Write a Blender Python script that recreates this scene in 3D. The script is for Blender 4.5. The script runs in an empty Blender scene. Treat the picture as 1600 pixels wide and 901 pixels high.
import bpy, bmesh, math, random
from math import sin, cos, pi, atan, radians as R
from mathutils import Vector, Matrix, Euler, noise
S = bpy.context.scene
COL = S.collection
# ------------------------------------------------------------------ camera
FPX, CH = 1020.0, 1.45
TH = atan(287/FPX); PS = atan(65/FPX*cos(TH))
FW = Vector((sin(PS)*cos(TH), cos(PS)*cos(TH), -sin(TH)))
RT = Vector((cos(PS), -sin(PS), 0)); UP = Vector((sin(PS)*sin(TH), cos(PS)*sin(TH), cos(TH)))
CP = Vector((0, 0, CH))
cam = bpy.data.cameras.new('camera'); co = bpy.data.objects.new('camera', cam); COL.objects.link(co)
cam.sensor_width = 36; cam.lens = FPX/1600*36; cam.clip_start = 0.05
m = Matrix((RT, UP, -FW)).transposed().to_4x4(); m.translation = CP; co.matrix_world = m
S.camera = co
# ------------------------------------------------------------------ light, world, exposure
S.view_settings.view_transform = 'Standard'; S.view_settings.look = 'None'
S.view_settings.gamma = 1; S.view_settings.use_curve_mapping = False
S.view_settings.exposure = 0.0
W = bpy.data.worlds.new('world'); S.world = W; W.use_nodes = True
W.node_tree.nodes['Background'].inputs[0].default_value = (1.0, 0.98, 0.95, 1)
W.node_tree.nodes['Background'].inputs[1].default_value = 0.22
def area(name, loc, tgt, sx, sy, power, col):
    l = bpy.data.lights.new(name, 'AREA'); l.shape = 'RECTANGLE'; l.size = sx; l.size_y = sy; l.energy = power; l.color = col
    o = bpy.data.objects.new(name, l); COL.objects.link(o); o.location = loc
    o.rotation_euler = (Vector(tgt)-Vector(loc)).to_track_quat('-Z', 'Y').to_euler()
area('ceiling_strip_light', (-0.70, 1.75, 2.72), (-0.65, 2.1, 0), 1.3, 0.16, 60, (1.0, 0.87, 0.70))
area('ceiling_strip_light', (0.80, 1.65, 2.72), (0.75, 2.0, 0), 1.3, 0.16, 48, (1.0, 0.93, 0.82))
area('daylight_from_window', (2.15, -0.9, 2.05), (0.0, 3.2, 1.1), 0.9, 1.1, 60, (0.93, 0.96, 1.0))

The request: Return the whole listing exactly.

Task solution:
Write a Blender Python script that recreates this scene in 3D. The script is for Blender 4.5. The script runs in an empty Blender scene. Treat the picture as 1600 pixels wide and 901 pixels high.
import bpy, bmesh, math, random
from math import sin, cos, pi, atan, radians as R
from mathutils import Vector, Matrix, Euler, noise
S = bpy.context.scene
COL = S.collection
# ------------------------------------------------------------------ camera
FPX, CH = 1020.0, 1.45
TH = atan(287/FPX); PS = atan(65/FPX*cos(TH))
FW = Vector((sin(PS)*cos(TH), cos(PS)*cos(TH), -sin(TH)))
RT = Vector((cos(PS), -sin(PS), 0)); UP = Vector((sin(PS)*sin(TH), cos(PS)*sin(TH), cos(TH)))
CP = Vector((0, 0, CH))
cam = bpy.data.cameras.new('camera'); co = bpy.data.objects.new('camera', cam); COL.objects.link(co)
cam.sensor_width = 36; cam.lens = FPX/1600*36; cam.clip_start = 0.05
m = Matrix((RT, UP, -FW)).transposed().to_4x4(); m.translation = CP; co.matrix_world = m
S.camera = co
# ------------------------------------------------------------------ light, world, exposure
S.view_settings.view_transform = 'Standard'; S.view_settings.look = 'None'
S.view_settings.gamma = 1; S.view_settings.use_curve_mapping = False
S.view_settings.exposure = 0.0
W = bpy.data.worlds.new('world'); S.world = W; W.use_nodes = True
W.node_tree.nodes['Background'].inputs[0].default_value = (1.0, 0.98, 0.95, 1)
W.node_tree.nodes['Background'].inputs[1].default_value = 0.22
def area(name, loc, tgt, sx, sy, power, col):
    l = bpy.data.lights.new(name, 'AREA'); l.shape = 'RECTANGLE'; l.size = sx; l.size_y = sy; l.energy = power; l.color = col
    o = bpy.data.objects.new(name, l); COL.objects.link(o); o.location = loc
    o.rotation_euler = (Vector(tgt)-Vector(loc)).to_track_quat('-Z', 'Y').to_euler()
area('ceiling_strip_light', (-0.70, 1.75, 2.72), (-0.65, 2.1, 0), 1.3, 0.16, 60, (1.0, 0.87, 0.70))
area('ceiling_strip_light', (0.80, 1.65, 2.72), (0.75, 2.0, 0), 1.3, 0.16, 48, (1.0, 0.93, 0.82))
area('daylight_from_window', (2.15, -0.9, 2.05), (0.0, 3.2, 1.1), 0.9, 1.1, 60, (0.93, 0.96, 1.0))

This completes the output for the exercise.